News Link: Video: Prince Harry faces military inquiry over 'racist' video
Reality Check: Gas prices and oil speculation
"60 Minutes" ran an investigative piece arguing that speculators and traders caused the oil price spike, and The Factor offered this Reality Check: "I told you more than two years ago that it was speculators, not supply and demand, driving up oil prices. For telling you the truth I was scorned in many corners. '60 Minutes' went on to report that brokerage houses like Morgan Stanley and Goldman Sachs were deeply involved in the oil speculation, which lit the fuse of the current recession." Meanwhile, Clint Eastwood's "Gran Torino" is raking it in at the box office. The Factor's check: "That movie won't win many awards because it allows that a flawed working-class guy could be noble, and the entertainment pinheads hate that message."
Wolf Blitzer & Janeane Garofalo
Monday's Patriot: CNN's Wolf Blitzer, who danced up a (very mild) storm with Ellen DeGeneres. And the Pinhead: Lefty actress Janeane Garofalo, who played an FBI agent on "24," then said this about her role: "I was initially very reticent to do it ... And then I thought, 'I'm unemployed.'"

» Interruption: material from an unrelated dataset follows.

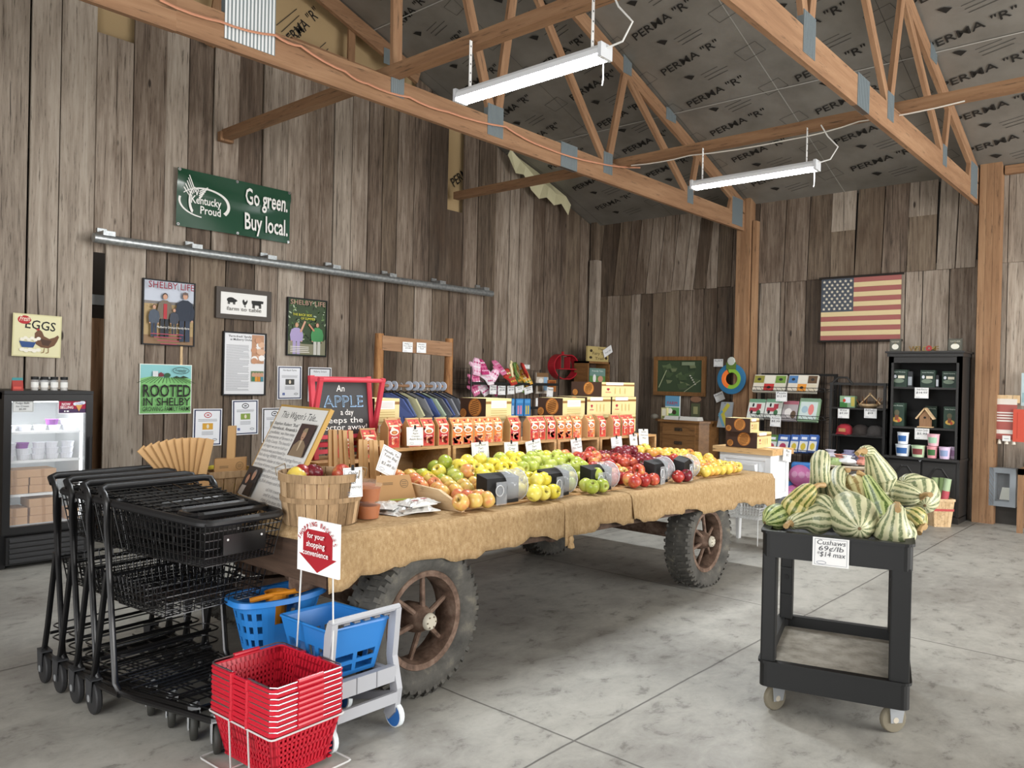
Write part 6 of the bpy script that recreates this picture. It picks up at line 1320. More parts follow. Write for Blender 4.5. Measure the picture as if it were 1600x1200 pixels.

News Link: New stars of '24' denounce Bush 'torture'
Viewers sound off
Factor Words of the Day
Leon Korobow, Great Neck, NY: "Glenn Beck is wrong in asserting that federal spending to avert a recession is inconsistent with the rules of capitalism. Free markets cannot survive massive mismanagement and fraud."

Rebecca Bjelland, Yellowstone, WY: "Glenn is right. The government can't go around saving people. It's called tough love."

Dick Lorette, International Falls, MN: "As a resident here, I have to hang my head that Al Franken even made the race for the Senate close. I swear some Democrats in this state would vote for a brick if it ran on their ticket."

Scott Bittner, Amarillo, TX: "I believe Franken is a patriotic American. Long before he ran for office, he volunteered his time to go to Iraq with the USO."

Javier Baez, Managua, Nicaragua: "O'Reilly, thanks for being one of the few programs that does not incite the masses to hate Israel."